If you flew a spaceship from Earth to Alpha Centuri and back for what you judged a couple of years, say, so your normal watch registered a couple of years had passed, and an atomic clock the same, plus it felt like a couple of years, YET when you got back several decades had passed, and people told you that several decades had passed, THEN who/what would you believe? 

Looking at where the trip had taken you, you'd realise the distances for the time you've aged mean you far exceeded c, though no-one observing you from Earth saw that. Moreover, during the trip light would have never seemed to you any different from normal, apart from its wavelength.

You'd say: "...maybe several decades HAVE passed, but that's for YOU, not me. For ME only a few years have passed."

This is the essence of the issue: of people, science, placing themselves at the centre of a situation, reluctant or unable to perceive from another angle.

The reality is, everything in the universe is its own 'centre' and no other entity can impose its circumstances on another as people always like to do and claim ONLY they are right.... when the fact is they are ONLY right for themselves.

I've sent those observations/questions - months ago - to different sites that claim to examine and address these kinds of science questions. But, surprise surprise, there has been no response.

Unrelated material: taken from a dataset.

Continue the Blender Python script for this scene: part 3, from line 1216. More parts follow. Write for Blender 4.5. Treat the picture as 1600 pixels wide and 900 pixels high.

One site did address a question that touches another related contentious issue:

Physics Question:


"Assume two photons are moving in opposite directions from each other from a common light source. How fast would they be traveling relative to each other? Twice the speed of light? If the speed of light is the ultimate speed limit in the universe, how can something travel twice that speed?"

The answer 'proves' that 2c = c..... 

That works for the theory and can be shown to be true experimentally, perhaps? But not when examined deductively. That is, supposing you simultaneously fire two pulses of light in opposite directions at mirrors a certain same distance away and measured how long they each took to receive back - which would be identical - then divide that time by 2 and you'll have the exact time the pulse took from firing to simultaneously hit the mirrors. Divide the distance between the mirrors by that time and you get the 'deduced' relative speed of the two beams. 

I'm not remotely a betting person, but I'd like to have a small bet with the guy who answered that question on 'addition of velocities' of whether my 'fool-proof' deduction procedure, were it carried out, would prove the theory right or wrong.

This is merely another example of how everything in the universe is its own centre that operates in a frame of its own - though is almost 100% shared until relative speeds comparable to the speed of light are involved....  

Just as Einstein noticed what Newton failed to and modified Newton's work - which is still correct for virtually all practical everyday applications - then maybe what Einstein noticed also needs some modifications to account for other discrepancies that seem to appear.... like distant galaxies receding at close to the speed of light (relative to us).